begin Supplied material

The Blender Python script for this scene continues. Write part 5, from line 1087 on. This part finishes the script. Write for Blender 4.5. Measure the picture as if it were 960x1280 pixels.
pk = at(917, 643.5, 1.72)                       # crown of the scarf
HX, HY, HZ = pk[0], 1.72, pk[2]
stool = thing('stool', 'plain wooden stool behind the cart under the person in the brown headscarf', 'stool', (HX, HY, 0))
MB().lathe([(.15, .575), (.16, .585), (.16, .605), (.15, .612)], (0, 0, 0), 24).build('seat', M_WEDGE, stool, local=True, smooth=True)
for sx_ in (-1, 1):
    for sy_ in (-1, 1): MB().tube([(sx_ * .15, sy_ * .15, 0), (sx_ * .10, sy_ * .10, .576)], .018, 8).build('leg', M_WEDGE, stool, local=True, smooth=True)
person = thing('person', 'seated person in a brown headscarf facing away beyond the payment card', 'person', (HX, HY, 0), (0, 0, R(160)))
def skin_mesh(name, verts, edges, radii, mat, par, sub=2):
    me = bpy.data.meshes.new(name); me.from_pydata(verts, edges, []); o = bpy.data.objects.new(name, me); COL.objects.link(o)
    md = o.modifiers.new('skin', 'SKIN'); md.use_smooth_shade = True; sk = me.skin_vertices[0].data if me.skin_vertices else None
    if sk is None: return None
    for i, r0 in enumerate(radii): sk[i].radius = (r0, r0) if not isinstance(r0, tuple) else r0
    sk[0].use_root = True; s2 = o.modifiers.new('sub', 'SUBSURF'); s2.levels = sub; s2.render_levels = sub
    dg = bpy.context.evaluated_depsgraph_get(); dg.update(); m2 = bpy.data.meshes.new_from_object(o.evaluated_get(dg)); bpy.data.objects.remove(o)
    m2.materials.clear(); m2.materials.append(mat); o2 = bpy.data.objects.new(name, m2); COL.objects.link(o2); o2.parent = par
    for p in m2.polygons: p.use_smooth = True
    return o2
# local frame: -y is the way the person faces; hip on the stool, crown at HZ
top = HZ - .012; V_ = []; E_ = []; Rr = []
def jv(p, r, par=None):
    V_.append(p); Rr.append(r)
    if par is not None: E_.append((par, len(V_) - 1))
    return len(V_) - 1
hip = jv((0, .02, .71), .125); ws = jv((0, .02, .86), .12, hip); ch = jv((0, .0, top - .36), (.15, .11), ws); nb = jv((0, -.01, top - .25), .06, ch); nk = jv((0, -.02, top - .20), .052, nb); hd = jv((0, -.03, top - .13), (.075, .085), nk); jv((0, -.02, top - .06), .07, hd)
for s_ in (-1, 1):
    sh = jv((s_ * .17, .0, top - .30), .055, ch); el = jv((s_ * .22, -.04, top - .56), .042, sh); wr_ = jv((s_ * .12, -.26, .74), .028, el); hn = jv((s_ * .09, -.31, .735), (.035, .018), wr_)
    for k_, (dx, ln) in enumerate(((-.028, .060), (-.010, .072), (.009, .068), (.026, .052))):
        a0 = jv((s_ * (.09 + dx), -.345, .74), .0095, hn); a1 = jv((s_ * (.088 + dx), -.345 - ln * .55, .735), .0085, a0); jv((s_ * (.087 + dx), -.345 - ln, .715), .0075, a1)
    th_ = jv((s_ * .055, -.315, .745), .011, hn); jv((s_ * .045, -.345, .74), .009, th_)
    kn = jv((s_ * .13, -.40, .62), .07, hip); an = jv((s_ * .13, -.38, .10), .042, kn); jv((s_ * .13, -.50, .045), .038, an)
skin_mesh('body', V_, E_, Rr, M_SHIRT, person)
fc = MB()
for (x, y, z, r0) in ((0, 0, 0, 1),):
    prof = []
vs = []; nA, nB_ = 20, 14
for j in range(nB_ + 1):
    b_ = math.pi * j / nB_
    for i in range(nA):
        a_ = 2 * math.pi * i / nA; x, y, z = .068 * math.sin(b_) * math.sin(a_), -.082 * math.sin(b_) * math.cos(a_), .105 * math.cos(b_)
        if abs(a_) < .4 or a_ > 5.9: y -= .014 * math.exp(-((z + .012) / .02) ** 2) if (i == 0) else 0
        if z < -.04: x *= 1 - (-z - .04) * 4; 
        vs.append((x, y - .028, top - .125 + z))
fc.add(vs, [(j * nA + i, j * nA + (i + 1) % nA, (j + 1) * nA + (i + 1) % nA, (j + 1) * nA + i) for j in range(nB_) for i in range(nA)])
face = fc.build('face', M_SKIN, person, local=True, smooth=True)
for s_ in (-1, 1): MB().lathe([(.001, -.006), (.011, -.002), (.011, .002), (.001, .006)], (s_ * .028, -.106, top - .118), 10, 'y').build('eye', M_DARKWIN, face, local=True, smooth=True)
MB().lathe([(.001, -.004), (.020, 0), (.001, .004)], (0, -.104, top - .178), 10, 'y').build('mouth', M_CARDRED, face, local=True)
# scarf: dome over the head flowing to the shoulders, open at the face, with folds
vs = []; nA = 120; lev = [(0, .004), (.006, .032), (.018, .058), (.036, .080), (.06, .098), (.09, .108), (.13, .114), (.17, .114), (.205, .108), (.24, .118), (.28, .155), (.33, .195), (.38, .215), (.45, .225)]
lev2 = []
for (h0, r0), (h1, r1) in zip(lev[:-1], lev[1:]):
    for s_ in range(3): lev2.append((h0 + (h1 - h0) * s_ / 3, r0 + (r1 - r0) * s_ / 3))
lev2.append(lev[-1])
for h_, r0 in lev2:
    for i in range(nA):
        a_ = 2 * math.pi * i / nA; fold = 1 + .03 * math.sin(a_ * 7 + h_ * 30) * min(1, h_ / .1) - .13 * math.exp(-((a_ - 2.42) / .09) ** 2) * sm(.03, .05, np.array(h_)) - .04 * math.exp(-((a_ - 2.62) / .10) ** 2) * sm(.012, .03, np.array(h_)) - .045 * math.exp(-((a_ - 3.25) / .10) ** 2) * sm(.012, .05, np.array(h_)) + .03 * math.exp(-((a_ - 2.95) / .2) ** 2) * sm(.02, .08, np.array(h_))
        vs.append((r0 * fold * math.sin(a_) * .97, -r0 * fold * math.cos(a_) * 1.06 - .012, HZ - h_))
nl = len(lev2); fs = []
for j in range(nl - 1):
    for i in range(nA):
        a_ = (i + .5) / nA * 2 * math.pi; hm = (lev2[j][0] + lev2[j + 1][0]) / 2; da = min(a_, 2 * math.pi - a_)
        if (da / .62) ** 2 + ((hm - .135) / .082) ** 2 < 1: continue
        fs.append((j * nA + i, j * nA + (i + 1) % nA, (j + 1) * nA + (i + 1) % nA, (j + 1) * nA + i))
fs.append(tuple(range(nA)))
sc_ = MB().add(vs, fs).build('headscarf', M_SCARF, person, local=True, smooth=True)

end Supplied material

• **Exercise directions**
Write out the data again, exactly and in full.

• **Task answer**
The Blender Python script for this scene continues. Write part 5, from line 1087 on. This part finishes the script. Write for Blender 4.5. Measure the picture as if it were 960x1280 pixels.
pk = at(917, 643.5, 1.72)                       # crown of the scarf
HX, HY, HZ = pk[0], 1.72, pk[2]
stool = thing('stool', 'plain wooden stool behind the cart under the person in the brown headscarf', 'stool', (HX, HY, 0))
MB().lathe([(.15, .575), (.16, .585), (.16, .605), (.15, .612)], (0, 0, 0), 24).build('seat', M_WEDGE, stool, local=True, smooth=True)
for sx_ in (-1, 1):
    for sy_ in (-1, 1): MB().tube([(sx_ * .15, sy_ * .15, 0), (sx_ * .10, sy_ * .10, .576)], .018, 8).build('leg', M_WEDGE, stool, local=True, smooth=True)
person = thing('person', 'seated person in a brown headscarf facing away beyond the payment card', 'person', (HX, HY, 0), (0, 0, R(160)))
def skin_mesh(name, verts, edges, radii, mat, par, sub=2):
    me = bpy.data.meshes.new(name); me.from_pydata(verts, edges, []); o = bpy.data.objects.new(name, me); COL.objects.link(o)
    md = o.modifiers.new('skin', 'SKIN'); md.use_smooth_shade = True; sk = me.skin_vertices[0].data if me.skin_vertices else None
    if sk is None: return None
    for i, r0 in enumerate(radii): sk[i].radius = (r0, r0) if not isinstance(r0, tuple) else r0
    sk[0].use_root = True; s2 = o.modifiers.new('sub', 'SUBSURF'); s2.levels = sub; s2.render_levels = sub
    dg = bpy.context.evaluated_depsgraph_get(); dg.update(); m2 = bpy.data.meshes.new_from_object(o.evaluated_get(dg)); bpy.data.objects.remove(o)
    m2.materials.clear(); m2.materials.append(mat); o2 = bpy.data.objects.new(name, m2); COL.objects.link(o2); o2.parent = par
    for p in m2.polygons: p.use_smooth = True
    return o2
# local frame: -y is the way the person faces; hip on the stool, crown at HZ
top = HZ - .012; V_ = []; E_ = []; Rr = []
def jv(p, r, par=None):
    V_.append(p); Rr.append(r)
    if par is not None: E_.append((par, len(V_) - 1))
    return len(V_) - 1
hip = jv((0, .02, .71), .125); ws = jv((0, .02, .86), .12, hip); ch = jv((0, .0, top - .36), (.15, .11), ws); nb = jv((0, -.01, top - .25), .06, ch); nk = jv((0, -.02, top - .20), .052, nb); hd = jv((0, -.03, top - .13), (.075, .085), nk); jv((0, -.02, top - .06), .07, hd)
for s_ in (-1, 1):
    sh = jv((s_ * .17, .0, top - .30), .055, ch); el = jv((s_ * .22, -.04, top - .56), .042, sh); wr_ = jv((s_ * .12, -.26, .74), .028, el); hn = jv((s_ * .09, -.31, .735), (.035, .018), wr_)
    for k_, (dx, ln) in enumerate(((-.028, .060), (-.010, .072), (.009, .068), (.026, .052))):
        a0 = jv((s_ * (.09 + dx), -.345, .74), .0095, hn); a1 = jv((s_ * (.088 + dx), -.345 - ln * .55, .735), .0085, a0); jv((s_ * (.087 + dx), -.345 - ln, .715), .0075, a1)
    th_ = jv((s_ * .055, -.315, .745), .011, hn); jv((s_ * .045, -.345, .74), .009, th_)
    kn = jv((s_ * .13, -.40, .62), .07, hip); an = jv((s_ * .13, -.38, .10), .042, kn); jv((s_ * .13, -.50, .045), .038, an)
skin_mesh('body', V_, E_, Rr, M_SHIRT, person)
fc = MB()
for (x, y, z, r0) in ((0, 0, 0, 1),):
    prof = []
vs = []; nA, nB_ = 20, 14
for j in range(nB_ + 1):
    b_ = math.pi * j / nB_
    for i in range(nA):
        a_ = 2 * math.pi * i / nA; x, y, z = .068 * math.sin(b_) * math.sin(a_), -.082 * math.sin(b_) * math.cos(a_), .105 * math.cos(b_)
        if abs(a_) < .4 or a_ > 5.9: y -= .014 * math.exp(-((z + .012) / .02) ** 2) if (i == 0) else 0
        if z < -.04: x *= 1 - (-z - .04) * 4; 
        vs.append((x, y - .028, top - .125 + z))
fc.add(vs, [(j * nA + i, j * nA + (i + 1) % nA, (j + 1) * nA + (i + 1) % nA, (j + 1) * nA + i) for j in range(nB_) for i in range(nA)])
face = fc.build('face', M_SKIN, person, local=True, smooth=True)
for s_ in (-1, 1): MB().lathe([(.001, -.006), (.011, -.002), (.011, .002), (.001, .006)], (s_ * .028, -.106, top - .118), 10, 'y').build('eye', M_DARKWIN, face, local=True, smooth=True)
MB().lathe([(.001, -.004), (.020, 0), (.001, .004)], (0, -.104, top - .178), 10, 'y').build('mouth', M_CARDRED, face, local=True)
# scarf: dome over the head flowing to the shoulders, open at the face, with folds
vs = []; nA = 120; lev = [(0, .004), (.006, .032), (.018, .058), (.036, .080), (.06, .098), (.09, .108), (.13, .114), (.17, .114), (.205, .108), (.24, .118), (.28, .155), (.33, .195), (.38, .215), (.45, .225)]
lev2 = []
for (h0, r0), (h1, r1) in zip(lev[:-1], lev[1:]):
    for s_ in range(3): lev2.append((h0 + (h1 - h0) * s_ / 3, r0 + (r1 - r0) * s_ / 3))
lev2.append(lev[-1])
for h_, r0 in lev2:
    for i in range(nA):
        a_ = 2 * math.pi * i / nA; fold = 1 + .03 * math.sin(a_ * 7 + h_ * 30) * min(1, h_ / .1) - .13 * math.exp(-((a_ - 2.42) / .09) ** 2) * sm(.03, .05, np.array(h_)) - .04 * math.exp(-((a_ - 2.62) / .10) ** 2) * sm(.012, .03, np.array(h_)) - .045 * math.exp(-((a_ - 3.25) / .10) ** 2) * sm(.012, .05, np.array(h_)) + .03 * math.exp(-((a_ - 2.95) / .2) ** 2) * sm(.02, .08, np.array(h_))
        vs.append((r0 * fold * math.sin(a_) * .97, -r0 * fold * math.cos(a_) * 1.06 - .012, HZ - h_))
nl = len(lev2); fs = []
for j in range(nl - 1):
    for i in range(nA):
        a_ = (i + .5) / nA * 2 * math.pi; hm = (lev2[j][0] + lev2[j + 1][0]) / 2; da = min(a_, 2 * math.pi - a_)
        if (da / .62) ** 2 + ((hm - .135) / .082) ** 2 < 1: continue
        fs.append((j * nA + i, j * nA + (i + 1) % nA, (j + 1) * nA + (i + 1) % nA, (j + 1) * nA + i))
fs.append(tuple(range(nA)))
sc_ = MB().add(vs, fs).build('headscarf', M_SCARF, person, local=True, smooth=True)